We all remember applying to college—the exams, the transcripts, the letters of recommendation, the essays. There was an overwhelming pressure to get everything right; your next four years depended on it. Well, those seemingly interminable forty-eight months have now precipitously passed and I am back to taking exams, sending out transcripts, approaching professors for letters of recommendation, and answering “thought-provoking” essay topics. Now, I use the quotations because it’s not like I haven’t seen the questions before. Sure, this time around the subjects are more precise and maybe some answers require a bit of editing after four years of growing and learning. One question, though, I didn’t know how to answer:
Who has had the greatest impact on your life?

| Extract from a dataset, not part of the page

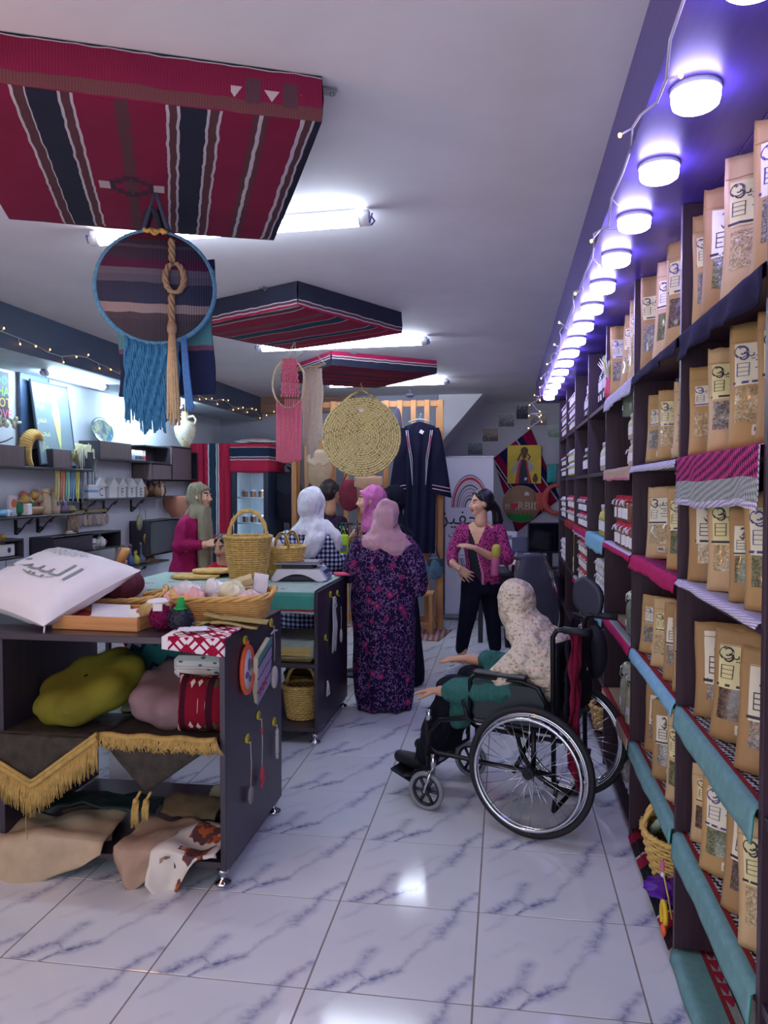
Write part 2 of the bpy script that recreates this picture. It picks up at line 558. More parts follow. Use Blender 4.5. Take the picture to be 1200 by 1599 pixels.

Surely it wouldn’t come as a surprise if any of us chose to discuss our parents, possibly a sibling, grandparent or a distant relative. Perhaps we might think of an athletic coach. Maybe someone who won a battle we are currently fighting. I don’t remember who I wrote about in my college application, but I do remember answering the question. More notably, answering it directly. It’s subtly amusing how four years later I can read precisely the same words and not approach the subject matter in the same way.
Who has had the greatest impact on my life? Well, I dunno… Plenty of people! To answer this question absolutely and truthfully I’d have to dive far into the depths of my memories and the core of my emotions. I’d have to find that one trigger that altered some form of perception within me. Sure, I have a few individuals in mind right now, but why am I asking myself this question? What good am I if I leave this world knowing who has impacted my life? I think I’d be blessed to know the opposite:
Whose life have I had the greatest impact on?
We all know those people in our lives, the special ones, those we look up to, those who have taken on the world in such a unique fashion that forever changed the way we think and do. To write about someone who has done so only requires a few moments of reminiscence, a few minutes of thinking, a single dive into the depths of our minds. We don’t actually have to do anything. We are passive. We have no control over anyone else or their actions. For whatever reasons, people have impacted our lives while we sat, watched, and let it happen to us.
But what have we done to others? What have we said? In order to answer these questions, we can’t just think anymore about the past. We would have had to have done something. So have we?
This is a question we may never have answered. Let’s face it, we don’t normally go around telling people how they’ve impacted our lives. And maybe we should, but there’s still no guarantee that someone will express that to us, that we’ll know whose lives we’ve affected. If there is a high probability that this question might never be answered, that we’ll acquire zero public credit, do we still strive to accomplish the seemingly unattainable? How do we even do it? There’s no rulebook, nothing to guide us.
There are no “off” moments. Each and every one of our words and actions has the potential to impact someone in either a positive or negative way. It seems meticulous to constantly worry about everything we say or do. In a way, it’s how celebrities feel on the daily. And it’s tiring to always be “on.” But even if we’re not public figures, we are still figures in the lives of people who surround us.
So whose life have I impacted? It’s a question I can only hope to answer one day by diving back into my mind and knowing that while I wasn’t perfect, I strove to be the best version of myself. Just as I don’t know if my graduate school application will be worthy of acceptance, I don’t know if I’ll ever impact anyone’s life.
I’ll just have to put my best foot forward. Always.